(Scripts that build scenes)
-- -- --

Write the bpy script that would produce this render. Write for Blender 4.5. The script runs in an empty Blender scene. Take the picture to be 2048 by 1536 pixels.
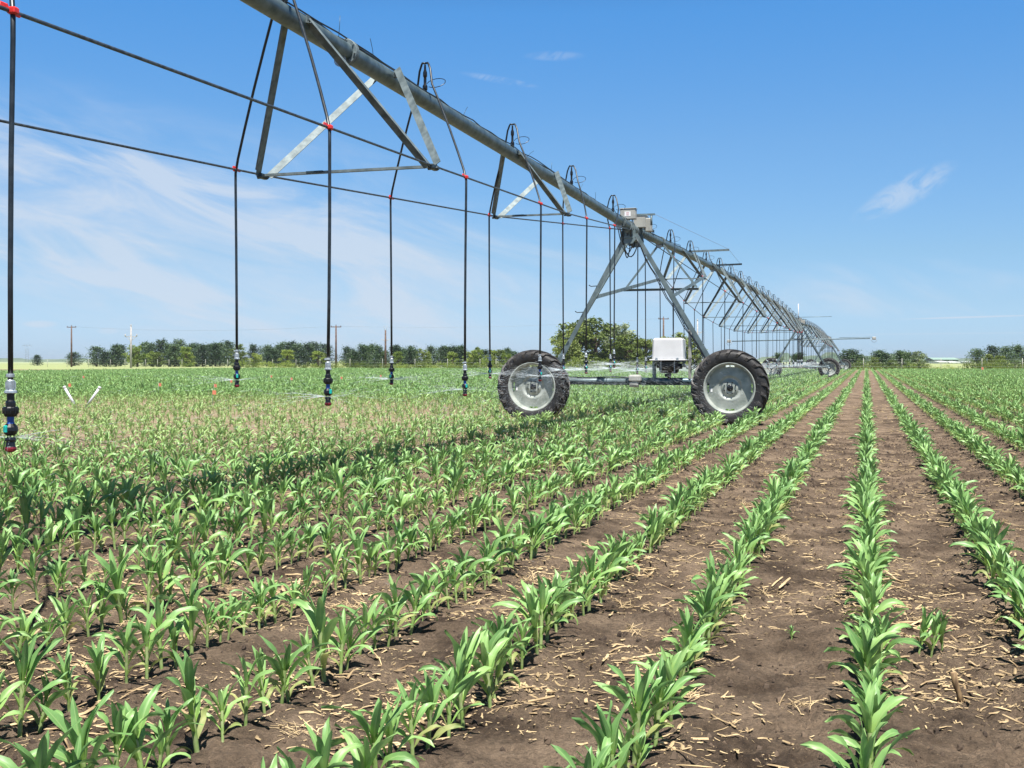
import bpy, math, random
import numpy as np
from mathutils import Vector, Matrix, noise
random.seed(7)
R = random.Random(11)
PI = math.pi
sc = bpy.context.scene
C = sc.collection

# ------------------------------------------------------------------ world frame
# camera at the origin looking along +Y; rows and pipeline run along D
F, CX, YH, CH = 2300.0, 1024.0, 722.0, 1.2
TH = math.atan(709.0/F)
D = Vector((math.sin(TH), math.cos(TH), 0))
N = Vector((-D.y, D.x, 0))            # left of the line
UP = Vector((0, 0, 1))
P0 = Vector((2.256, 22.127, 0))
T1, T2, T3 = 0.3, 59.3, 118.0
HP = 3.77

def px(x, Y, z=0.0):
    return Vector(((x-CX)/F*Y, Y, z))

def along(t, w=0.0, z=0.0):
    p = P0 + D*t + N*w
    return Vector((p.x, p.y, z))

# ------------------------------------------------------------------ mesh builder
class MB:
    def __init__(s):
        s.v = []; s.f = []; s.sm = []; s.mi = []; s.cur = 0; s.uv = {}
    def add(s, vs, fs, smooth=False):
        b = len(s.v)
        s.v.extend([tuple(p) for p in vs])
        for f in fs:
            s.f.append(tuple(b+i for i in f)); s.sm.append(smooth); s.mi.append(s.cur)
        return b
    def box(s, c, size, ax=None, taper=1.0, bev=0.0):
        X, Y, Z = ax if ax else (Vector((1,0,0)), Vector((0,1,0)), UP)
        c = Vector(c); a, b, h = size[0]/2, size[1]/2, size[2]/2
        if bev <= 0:
            vs = []
            for dz, k in ((-h, 1), (h, taper)):
                for dx, dy in ((-a,-b),(a,-b),(a,b),(-a,b)):
                    vs.append(c+X*dx*k+Y*dy*k+Z*dz)
            s.add(vs, [(3,2,1,0),(4,5,6,7),(0,1,5,4),(1,2,6,5),(2,3,7,6),(3,0,4,7)])
        else:
            rings = []
            for dz, ins in ((-h, bev), (-h+bev, 0), (h-bev, 0), (h, bev)):
                k = taper if dz > 0 else 1.0
                aa, bb = a*k-ins, b*k-ins
                g = bev*0.8
                rings.append([c+X*x+Y*y+Z*dz for x, y in ((-aa+g,-bb),(aa-g,-bb),(aa,-bb+g),(aa,bb-g),(aa-g,bb),(-aa+g,bb),(-aa,bb-g),(-aa,-bb+g))])
            vs = [p for r in rings for p in r]
            fs = [tuple(range(7,-1,-1)), tuple(range(24,32))]
            for k in range(3):
                for i in range(8):
                    j = (i+1) % 8
                    fs.append((k*8+i, k*8+j, k*8+8+j, k*8+8+i))
            s.add(vs, fs)
    def tube(s, pts, r, seg=10, caps=True, smooth=True):
        pts = [Vector(p) for p in pts]
        rr = r if isinstance(r, (list, tuple)) else [r]*len(pts)
        n = len(pts); vs = []
        t0 = (pts[1]-pts[0]).normalized()
        u = t0.orthogonal().normalized() if abs(t0.z) > .9 else t0.cross(UP).normalized()
        for i, p in enumerate(pts):
            t = ((pts[min(i+1, n-1)]-pts[max(i-1, 0)])).normalized()
            u = (u - t*u.dot(t)).normalized(); w = t.cross(u)
            for k in range(seg):
                a = 2*PI*k/seg
                vs.append(p+(u*math.cos(a)+w*math.sin(a))*rr[i])
        fs = []
        for i in range(n-1):
            for k in range(seg):
                j = (k+1) % seg
                fs.append((i*seg+k, i*seg+j, (i+1)*seg+j, (i+1)*seg+k))
        b = s.add(vs, fs, smooth)
        if caps:
            s.f.append(tuple(b+k for k in range(seg-1,-1,-1))); s.sm.append(False); s.mi.append(s.cur)
            s.f.append(tuple(b+(n-1)*seg+k for k in range(seg))); s.sm.append(False); s.mi.append(s.cur)
    def lathe(s, prof, o, axis, seg=24, smooth=True, skip=None):
        # prof: list of (radius, distance along axis)
        o = Vector(o); A = Vector(axis).normalized()
        u = A.orthogonal().normalized() if abs(A.z) > .9 else A.cross(UP).normalized()
        w = A.cross(u); vs = []
        for r, h in prof:
            for k in range(seg):
                a = 2*PI*k/seg
                vs.append(o+A*h+(u*math.cos(a)+w*math.sin(a))*r)
        fs = []
        for i in range(len(prof)-1):
            for k in range(seg):
                if skip and skip(i, k): continue
                j = (k+1) % seg
                fs.append((i*seg+k, i*seg+j, (i+1)*seg+j, (i+1)*seg+k))
        s.add(vs, fs, smooth)
    def prof(s, p0, p1, poly, hint=UP):
        # straight extrusion of a 2-D polygon from p0 to p1
        p0 = Vector(p0); p1 = Vector(p1); t = (p1-p0).normalized()
        hint = Vector(hint)
        a = hint.cross(t)
        if a.length < 1e-3: a = t.orthogonal()
        a.normalize(); b = t.cross(a)
        n = len(poly)
        vs = [p0+a*x+b*y for x, y in poly]+[p1+a*x+b*y for x, y in poly]
        fs = [(i, (i+1) % n, n+(i+1) % n, n+i) for i in range(n)]
        fs += [tuple(range(n-1,-1,-1)), tuple(range(n, 2*n))]
        s.add(vs, fs)
    def build(s, name, mats, parent=None, local=None):
        me = bpy.data.meshes.new(name)
        v = s.v
        if local is not None:
            v = [(p[0]-local[0], p[1]-local[1], p[2]-local[2]) for p in v]
        me.from_pydata(v, [], s.f)
        me.polygons.foreach_set('use_smooth', s.sm)
        if not isinstance(mats, (list, tuple)): mats = [mats]
        for m in mats: me.materials.append(m)
        if len(mats) > 1: me.polygons.foreach_set('material_index', s.mi)
        me.update()
        o = bpy.data.objects.new(name, me); C.objects.link(o)
        if parent is not None: o.parent = parent
        return o

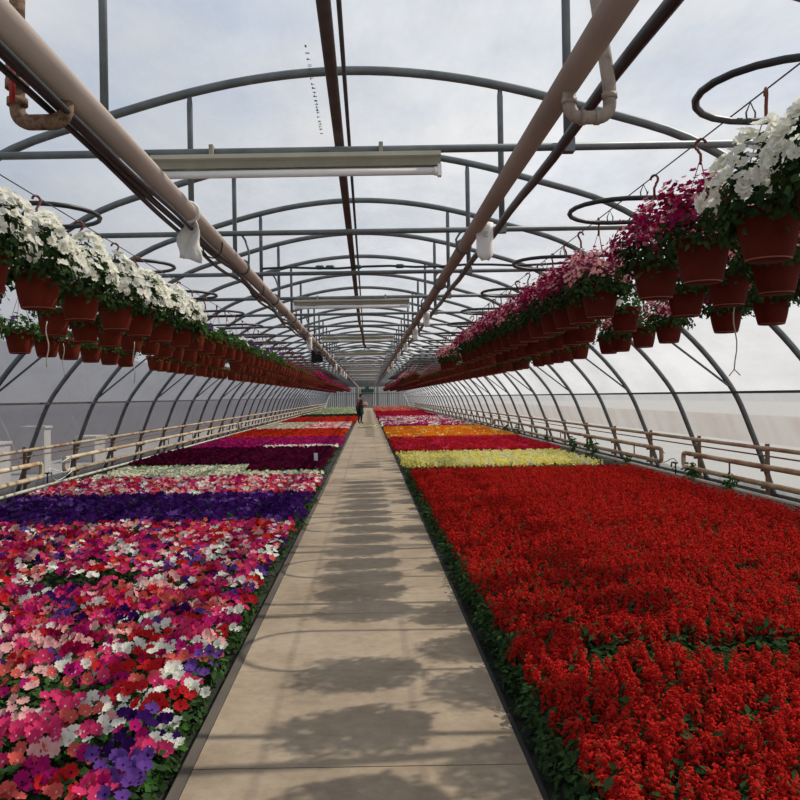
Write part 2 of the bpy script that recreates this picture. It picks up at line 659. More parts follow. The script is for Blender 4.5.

-- -- --

Required task>
Pictures are not part of the copy; reproduce everything else in the records exactly.

Task solution>
Write the bpy script that would produce this render. Write for Blender 4.5. The script runs in an empty Blender scene. Take the picture to be 2048 by 1536 pixels.
import bpy, math, random
import numpy as np
from mathutils import Vector, Matrix, noise
random.seed(7)
R = random.Random(11)
PI = math.pi
sc = bpy.context.scene
C = sc.collection

# ------------------------------------------------------------------ world frame
# camera at the origin looking along +Y; rows and pipeline run along D
F, CX, YH, CH = 2300.0, 1024.0, 722.0, 1.2
TH = math.atan(709.0/F)
D = Vector((math.sin(TH), math.cos(TH), 0))
N = Vector((-D.y, D.x, 0))            # left of the line
UP = Vector((0, 0, 1))
P0 = Vector((2.256, 22.127, 0))
T1, T2, T3 = 0.3, 59.3, 118.0
HP = 3.77

def px(x, Y, z=0.0):
    return Vector(((x-CX)/F*Y, Y, z))

def along(t, w=0.0, z=0.0):
    p = P0 + D*t + N*w
    return Vector((p.x, p.y, z))

# ------------------------------------------------------------------ mesh builder
class MB:
    def __init__(s):
        s.v = []; s.f = []; s.sm = []; s.mi = []; s.cur = 0; s.uv = {}
    def add(s, vs, fs, smooth=False):
        b = len(s.v)
        s.v.extend([tuple(p) for p in vs])
        for f in fs:
            s.f.append(tuple(b+i for i in f)); s.sm.append(smooth); s.mi.append(s.cur)
        return b
    def box(s, c, size, ax=None, taper=1.0, bev=0.0):
        X, Y, Z = ax if ax else (Vector((1,0,0)), Vector((0,1,0)), UP)
        c = Vector(c); a, b, h = size[0]/2, size[1]/2, size[2]/2
        if bev <= 0:
            vs = []
            for dz, k in ((-h, 1), (h, taper)):
                for dx, dy in ((-a,-b),(a,-b),(a,b),(-a,b)):
                    vs.append(c+X*dx*k+Y*dy*k+Z*dz)
            s.add(vs, [(3,2,1,0),(4,5,6,7),(0,1,5,4),(1,2,6,5),(2,3,7,6),(3,0,4,7)])
        else:
            rings = []
            for dz, ins in ((-h, bev), (-h+bev, 0), (h-bev, 0), (h, bev)):
                k = taper if dz > 0 else 1.0
                aa, bb = a*k-ins, b*k-ins
                g = bev*0.8
                rings.append([c+X*x+Y*y+Z*dz for x, y in ((-aa+g,-bb),(aa-g,-bb),(aa,-bb+g),(aa,bb-g),(aa-g,bb),(-aa+g,bb),(-aa,bb-g),(-aa,-bb+g))])
            vs = [p for r in rings for p in r]
            fs = [tuple(range(7,-1,-1)), tuple(range(24,32))]
            for k in range(3):
                for i in range(8):
                    j = (i+1) % 8
                    fs.append((k*8+i, k*8+j, k*8+8+j, k*8+8+i))
            s.add(vs, fs)
    def tube(s, pts, r, seg=10, caps=True, smooth=True):
        pts = [Vector(p) for p in pts]
        rr = r if isinstance(r, (list, tuple)) else [r]*len(pts)
        n = len(pts); vs = []
        t0 = (pts[1]-pts[0]).normalized()
        u = t0.orthogonal().normalized() if abs(t0.z) > .9 else t0.cross(UP).normalized()
        for i, p in enumerate(pts):
            t = ((pts[min(i+1, n-1)]-pts[max(i-1, 0)])).normalized()
            u = (u - t*u.dot(t)).normalized(); w = t.cross(u)
            for k in range(seg):
                a = 2*PI*k/seg
                vs.append(p+(u*math.cos(a)+w*math.sin(a))*rr[i])
        fs = []
        for i in range(n-1):
            for k in range(seg):
                j = (k+1) % seg
                fs.append((i*seg+k, i*seg+j, (i+1)*seg+j, (i+1)*seg+k))
        b = s.add(vs, fs, smooth)
        if caps:
            s.f.append(tuple(b+k for k in range(seg-1,-1,-1))); s.sm.append(False); s.mi.append(s.cur)
            s.f.append(tuple(b+(n-1)*seg+k for k in range(seg))); s.sm.append(False); s.mi.append(s.cur)
    def lathe(s, prof, o, axis, seg=24, smooth=True, skip=None):
        # prof: list of (radius, distance along axis)
        o = Vector(o); A = Vector(axis).normalized()
        u = A.orthogonal().normalized() if abs(A.z) > .9 else A.cross(UP).normalized()
        w = A.cross(u); vs = []
        for r, h in prof:
            for k in range(seg):
                a = 2*PI*k/seg
                vs.append(o+A*h+(u*math.cos(a)+w*math.sin(a))*r)
        fs = []
        for i in range(len(prof)-1):
            for k in range(seg):
                if skip and skip(i, k): continue
                j = (k+1) % seg
                fs.append((i*seg+k, i*seg+j, (i+1)*seg+j, (i+1)*seg+k))
        s.add(vs, fs, smooth)
    def prof(s, p0, p1, poly, hint=UP):
        # straight extrusion of a 2-D polygon from p0 to p1
        p0 = Vector(p0); p1 = Vector(p1); t = (p1-p0).normalized()
        hint = Vector(hint)
        a = hint.cross(t)
        if a.length < 1e-3: a = t.orthogonal()
        a.normalize(); b = t.cross(a)
        n = len(poly)
        vs = [p0+a*x+b*y for x, y in poly]+[p1+a*x+b*y for x, y in poly]
        fs = [(i, (i+1) % n, n+(i+1) % n, n+i) for i in range(n)]
        fs += [tuple(range(n-1,-1,-1)), tuple(range(n, 2*n))]
        s.add(vs, fs)
    def build(s, name, mats, parent=None, local=None):
        me = bpy.data.meshes.new(name)
        v = s.v
        if local is not None:
            v = [(p[0]-local[0], p[1]-local[1], p[2]-local[2]) for p in v]
        me.from_pydata(v, [], s.f)
        me.polygons.foreach_set('use_smooth', s.sm)
        if not isinstance(mats, (list, tuple)): mats = [mats]
        for m in mats: me.materials.append(m)
        if len(mats) > 1: me.polygons.foreach_set('material_index', s.mi)
        me.update()
        o = bpy.data.objects.new(name, me); C.objects.link(o)
        if parent is not None: o.parent = parent
        return o

Write part 2 of the bpy script that recreates this picture. It picks up at line 659. More parts follow. The script is for Blender 4.5.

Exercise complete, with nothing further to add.